According to reports by both the New York and Cleveland Federal Reserve Banks (as reported by Student Loan Hero), 2016 college graduates take an average of $37,000 in student loan debt with them when they leave school and Americans, in total, owe $1.3 trillion dollars to lenders for the cost of the college experience. After leaving the college campus behind, the nagging debt is taking its toll on borrowers’ places in the greater economy. Due to the cost of education, many millennials are putting off buying homes, having children, and starting new businesses. Not only does this lead to a depressed economy, but it also widens the wealth gap and causes many people to be left behind financially just as their adult lives are beginning.

With this existing as such an ever-present problem that touches the lives of approximately 44 million Americans and counting, let’s examine the cost of college and what the Trump administration plans to do about all of this.

Why The Hell Does College Cost So Much?

There are a lot of factors that have contributed to the staggering cost of education and the accompanying size of our collective student debt. The cost of tenured and publishing professors and a higher standard for amenities to attract potential students are factors, but the fact that students are shouldering a majority of the cost instead of the state is hugely responsible. According to the Washington Post, the amount of funding going towards education is not equivalent to the rising numbers of students. When looked at by a student-by-student percentage, the amount of money going towards public higher education is its lowest since 1980. This is becoming a uniquely American problem, as well. Germany, Finland, France, Sweden, Norway, Slovenia, Brazil, Luxembourg, and Iceland are offering higher education for free. However, while these countries are working to make education accessible, the United States is not even keeping pace with inflation.

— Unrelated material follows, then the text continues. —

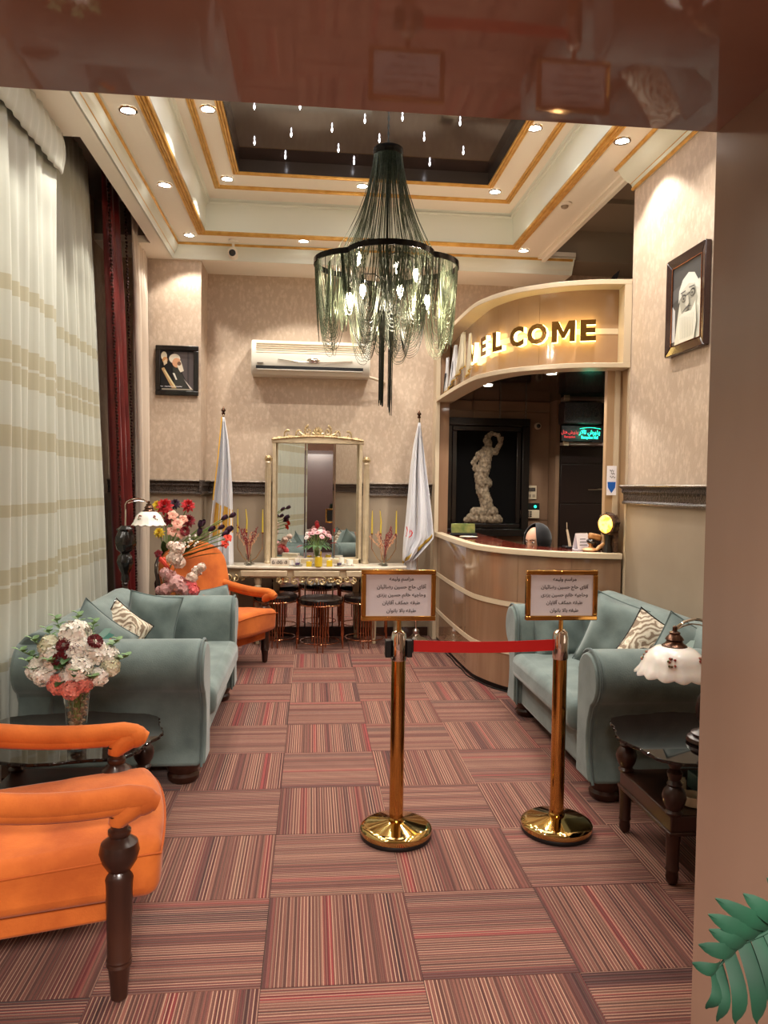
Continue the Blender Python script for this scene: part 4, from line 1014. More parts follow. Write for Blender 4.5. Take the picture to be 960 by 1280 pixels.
g = G(); g.lathe([(.055, 0), (.062, .012), (.05, .024), (.018, .03), (.014, .05), (.03, .06)], 16, at=(2.02, 5.22, 1.079)); g.build('foot', mwd, t)
G().lathe([(.012, 0), (.034, .006), (.04, .02), (.03, .035), (0, .04)], 14, T=T(2.02, 5.22, 1.13, ry=R(18))).build('body', m_blackwood, t)
G().box(-.045, .05, -.02, .02, 0, .045, T=T(2.04, 5.22, 1.165, ry=R(12))).build('head', mwd, t, bev=.012)
for k, (x, y, s_, rz_, lb) in enumerate(((2.085, 5.17, 1.15, .5, 'pale split piece of wood leaning beside the glowing log lamp'), (2.15, 5.17, 1, -.3, 'smaller reddish driftwood piece lying in front of the log lamp'))):
    t = thing('driftwood_piece', lb, 'ornament', (x, y, 1.08), rz_)
    g = G(); g.tube([(-.06*s_, 0, .012), (-.02*s_, .01, .03*s_), (.03*s_, -.005, .055*s_ if k == 0 else .028), (.055*s_, 0, .07*s_ if k == 0 else .014)], [.010, .018, .016, .006], 8); g.build('wood', mwd, t, local=True, sub=1)
    g = G(); g.tube([(-.05, .01, .01), (.01, .02, .02), (.05, .012, .01)], [.006, .011, .004], 7); g.build('bark', m_wood, t, local=True)
t = thing('log_lamp', 'round log slice lamp glowing yellow on the right end of the counter', 'lamp', (2.10, 5.11, 1.08))
Tl = T(2.075, 5.095, 1.285, rz=R(-64), rx=0) @ Matrix.Rotation(R(90), 4, 'X')
def bark(r, z, a): return r*(1+.05*math.sin(9*a)+.04*math.sin(17*a+z*30)), z
G().lathe([(.07, 0), (.078, -.005), (.078, -.06), (.06, -.065)], 40, T=Tl, fn=bark, cap=True).build('log', mat('bark', C(92, 64, 44), .9, 0, C(44, 28, 20), 40, bump=1, bscale=60), t)
m_glow = mat('lit_resin', C(255, 190, 60), .4, emit=(1, .55, .08, 1), es=1.7)
N, L = nodes(m_glow); b = N['Principled BSDF']; tc = N.new('ShaderNodeTexCoord'); nz = N.new('ShaderNodeTexNoise'); nz.inputs['Scale'].default_value = 30; L.new(tc.outputs['Object'], nz.inputs[0])
q = N.new('ShaderNodeValToRGB'); q.color_ramp.elements[0].position = .38; q.color_ramp.elements[0].color = (.8, .28, .02, 1); q.color_ramp.elements[1].position = .55; q.color_ramp.elements[1].color = (1, .72, .14, 1); L.new(nz.outputs[0], q.inputs[0]); L.new(q.outputs[0], b.inputs['Emission Color'])
G().lathe([(.064, 0.001), (.060, .006), (0, .008)], 36, T=Tl, cap=False).build('glowing_face', m_glow, t)
G().lathe([(.038, 0), (.034, .03), (.020, .06), (.018, .14)], 16, at=(2.10, 5.11, 1.083), fn=bark).build('stand', m_blackwood, t)
G().box(2.13, 2.165, 5.07, 5.14, 1.083, 1.27).build('bark_back', MATS['bark'], t, bev=.01)
lamp('POINT', (2.0, 5.03, 1.30), .35, .04, (1, .6, .15))
# leaflet on the jamb
t = thing('wall_leaflet', 'white and blue leaflet with a blue shield stuck on the booth jamb', 'sign', (2.135, 5.15, 1.6))
G().box(2.10, 2.17, 5.150, 5.154, 1.49, 1.70).build('sheet', m_white, t)
mb = mat('blue_ink', C(28, 96, 190), .6)
G().prism([(2.105, 1.585), (2.165, 1.585), (2.162, 1.545), (2.135, 1.505), (2.108, 1.545)], lambda a, b: (a, 5.1505, b), lambda a, b: (a, 5.1485, b)).build('blue_shield', mb, t, smooth=False)
for k, (x, z, w) in enumerate(((2.12, 1.665, .03), (2.13, 1.645, .025), (2.12, 1.62, .04))): G().tube([(x+w*q/8, 5.149, z+.008*math.sin(q*1.6)) for q in range(9)], .0016, 4).build('handwriting', m_ink, t)
t = thing('feather', 'black curved feather standing on top of the canopy at the right', 'feather', (2.2, 5.35, 2.95))
G().prism([(0, 0), (.03, .09), (.08, .17), (.135, .215), (.12, .17), (.075, .06), (.04, 0)], lambda a, b: (2.13+a, 5.40, 2.95+b), lambda a, b: (2.135+a, 5.412, 2.95+b)).build('vane', m_black, t)
G().tube([(2.15, 5.406, 2.95), (2.19, 5.406, 3.06), (2.25, 5.406, 3.155)], .004, 5).build('quill', m_rail, t)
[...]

“Sure, in actual dollars, spending on higher education by the states is up, but it hasn’t kept pace with the rise in enrollment during the last decade, especially as more students go to public colleges. If the current trends continue, beginning in 2022 spending on higher education will reach zero in states such as Colorado and Alaska, and by the 2030s in South Carolina and Massachusetts.”(via)

On top of faculty, expensive sports programs, and other high-tech facilities also add to the high price tag of tuition. But there’s another growth area that is responsible for winning students and rising costs.

“Schools are all going after a fairly small pool of students who are high achieving and high income and able to pay much of their own way to college. They’re trying to build more amenities — so you hear about the rock climbing walls and the lazy rivers,” Robert Kelchen, a professor at Seton Hall University’s Department of Education, told CNBC.

And with the addition of these new programs and student services, that also creates a whole host of new positions that need to be filled and salaried, which also adds to the price of tuition.

The wealth gap also pertains to educational institutions, with the top 40 richest schools receiving over 60% of gift endowments. According to analyst Pranav Sharma‘s remarks to CNBC, “This growing gap will pose increasing competitive challenges for institutions that do not have the resources to invest in facilities, financial aid and other strategic initiatives at the same level as their wealthier counterparts.” So, with a smaller percentage of schools receiving this increase in revenue (the top 50 richest schools had a median endowment of $3.5 billion, while the rest of the list had a median was just $113 million), students are left to take on more debt to make up the difference.